> [What you should do]
Reproduce the listing word for word. Skip any image.

> [Available data]
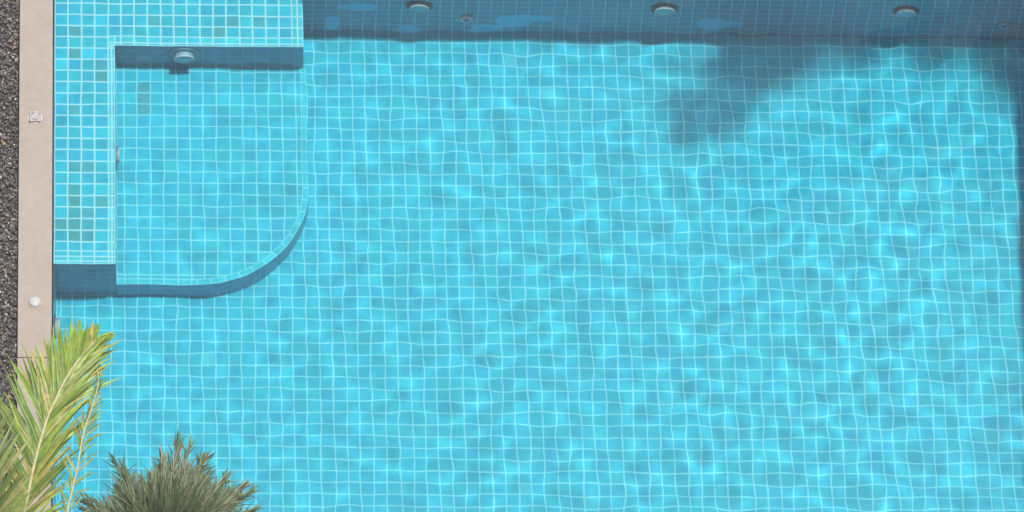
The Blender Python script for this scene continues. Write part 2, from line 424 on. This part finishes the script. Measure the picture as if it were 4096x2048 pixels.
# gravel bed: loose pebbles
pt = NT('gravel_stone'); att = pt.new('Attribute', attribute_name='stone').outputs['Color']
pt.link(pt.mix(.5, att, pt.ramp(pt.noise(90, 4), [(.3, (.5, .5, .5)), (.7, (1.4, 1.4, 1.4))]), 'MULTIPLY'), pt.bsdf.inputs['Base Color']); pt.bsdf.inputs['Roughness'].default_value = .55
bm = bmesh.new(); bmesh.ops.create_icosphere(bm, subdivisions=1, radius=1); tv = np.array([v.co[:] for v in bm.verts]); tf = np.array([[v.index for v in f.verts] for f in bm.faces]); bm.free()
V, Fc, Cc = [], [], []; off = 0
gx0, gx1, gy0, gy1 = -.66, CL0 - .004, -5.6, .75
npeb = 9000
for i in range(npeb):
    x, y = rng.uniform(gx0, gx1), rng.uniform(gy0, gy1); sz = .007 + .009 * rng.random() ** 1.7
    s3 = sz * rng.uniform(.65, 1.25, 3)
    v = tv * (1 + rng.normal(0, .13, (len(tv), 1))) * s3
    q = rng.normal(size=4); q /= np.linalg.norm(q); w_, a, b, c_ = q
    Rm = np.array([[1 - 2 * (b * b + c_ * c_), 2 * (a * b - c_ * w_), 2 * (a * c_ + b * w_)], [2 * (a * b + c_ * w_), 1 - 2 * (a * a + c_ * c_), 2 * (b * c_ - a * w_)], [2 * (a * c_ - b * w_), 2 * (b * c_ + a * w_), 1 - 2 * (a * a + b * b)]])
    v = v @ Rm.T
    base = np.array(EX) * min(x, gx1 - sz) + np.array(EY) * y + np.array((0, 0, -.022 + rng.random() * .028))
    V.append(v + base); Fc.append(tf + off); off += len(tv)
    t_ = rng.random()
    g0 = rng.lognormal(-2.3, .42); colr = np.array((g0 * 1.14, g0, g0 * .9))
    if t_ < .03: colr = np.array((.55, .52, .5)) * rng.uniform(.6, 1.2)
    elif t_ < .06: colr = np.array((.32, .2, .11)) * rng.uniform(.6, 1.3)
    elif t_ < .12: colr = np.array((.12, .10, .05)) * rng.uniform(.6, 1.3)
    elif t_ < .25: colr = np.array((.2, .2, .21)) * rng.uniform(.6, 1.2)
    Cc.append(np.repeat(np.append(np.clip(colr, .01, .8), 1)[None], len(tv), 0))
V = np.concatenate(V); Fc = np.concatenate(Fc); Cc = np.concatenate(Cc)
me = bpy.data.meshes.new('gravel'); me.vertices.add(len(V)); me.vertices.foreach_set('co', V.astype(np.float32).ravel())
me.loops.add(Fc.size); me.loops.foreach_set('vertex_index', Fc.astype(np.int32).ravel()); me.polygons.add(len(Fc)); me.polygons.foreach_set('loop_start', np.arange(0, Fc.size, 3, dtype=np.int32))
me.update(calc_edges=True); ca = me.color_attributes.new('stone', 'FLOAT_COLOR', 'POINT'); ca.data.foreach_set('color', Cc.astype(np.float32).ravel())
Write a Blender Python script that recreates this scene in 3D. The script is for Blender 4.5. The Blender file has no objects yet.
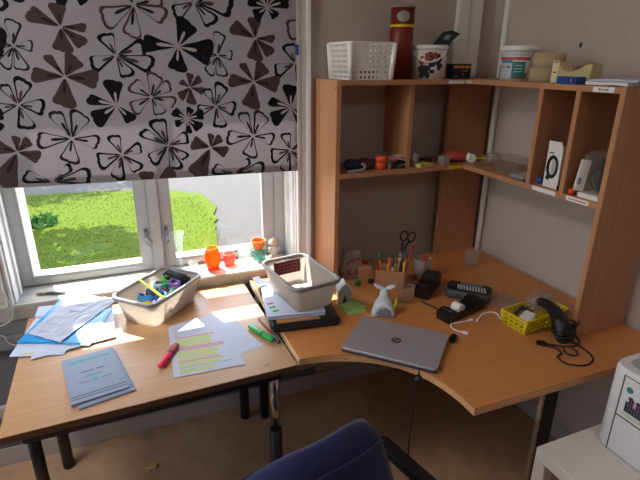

> [Expected output]
The Blender Python script for this scene continues. Write part 2, from line 424 on. This part finishes the script. Measure the picture as if it were 4096x2048 pixels.
# gravel bed: loose pebbles
pt = NT('gravel_stone'); att = pt.new('Attribute', attribute_name='stone').outputs['Color']
pt.link(pt.mix(.5, att, pt.ramp(pt.noise(90, 4), [(.3, (.5, .5, .5)), (.7, (1.4, 1.4, 1.4))]), 'MULTIPLY'), pt.bsdf.inputs['Base Color']); pt.bsdf.inputs['Roughness'].default_value = .55
bm = bmesh.new(); bmesh.ops.create_icosphere(bm, subdivisions=1, radius=1); tv = np.array([v.co[:] for v in bm.verts]); tf = np.array([[v.index for v in f.verts] for f in bm.faces]); bm.free()
V, Fc, Cc = [], [], []; off = 0
gx0, gx1, gy0, gy1 = -.66, CL0 - .004, -5.6, .75
npeb = 9000
for i in range(npeb):
    x, y = rng.uniform(gx0, gx1), rng.uniform(gy0, gy1); sz = .007 + .009 * rng.random() ** 1.7
    s3 = sz * rng.uniform(.65, 1.25, 3)
    v = tv * (1 + rng.normal(0, .13, (len(tv), 1))) * s3
    q = rng.normal(size=4); q /= np.linalg.norm(q); w_, a, b, c_ = q
    Rm = np.array([[1 - 2 * (b * b + c_ * c_), 2 * (a * b - c_ * w_), 2 * (a * c_ + b * w_)], [2 * (a * b + c_ * w_), 1 - 2 * (a * a + c_ * c_), 2 * (b * c_ - a * w_)], [2 * (a * c_ - b * w_), 2 * (b * c_ + a * w_), 1 - 2 * (a * a + b * b)]])
    v = v @ Rm.T
    base = np.array(EX) * min(x, gx1 - sz) + np.array(EY) * y + np.array((0, 0, -.022 + rng.random() * .028))
    V.append(v + base); Fc.append(tf + off); off += len(tv)
    t_ = rng.random()
    g0 = rng.lognormal(-2.3, .42); colr = np.array((g0 * 1.14, g0, g0 * .9))
    if t_ < .03: colr = np.array((.55, .52, .5)) * rng.uniform(.6, 1.2)
    elif t_ < .06: colr = np.array((.32, .2, .11)) * rng.uniform(.6, 1.3)
    elif t_ < .12: colr = np.array((.12, .10, .05)) * rng.uniform(.6, 1.3)
    elif t_ < .25: colr = np.array((.2, .2, .21)) * rng.uniform(.6, 1.2)
    Cc.append(np.repeat(np.append(np.clip(colr, .01, .8), 1)[None], len(tv), 0))
V = np.concatenate(V); Fc = np.concatenate(Fc); Cc = np.concatenate(Cc)
me = bpy.data.meshes.new('gravel'); me.vertices.add(len(V)); me.vertices.foreach_set('co', V.astype(np.float32).ravel())
me.loops.add(Fc.size); me.loops.foreach_set('vertex_index', Fc.astype(np.int32).ravel()); me.polygons.add(len(Fc)); me.polygons.foreach_set('loop_start', np.arange(0, Fc.size, 3, dtype=np.int32))
me.update(calc_edges=True); ca = me.color_attributes.new('stone', 'FLOAT_COLOR', 'POINT'); ca.data.foreach_set('color', Cc.astype(np.float32).ravel())
Write a Blender Python script that recreates this scene in 3D. The script is for Blender 4.5. The Blender file has no objects yet.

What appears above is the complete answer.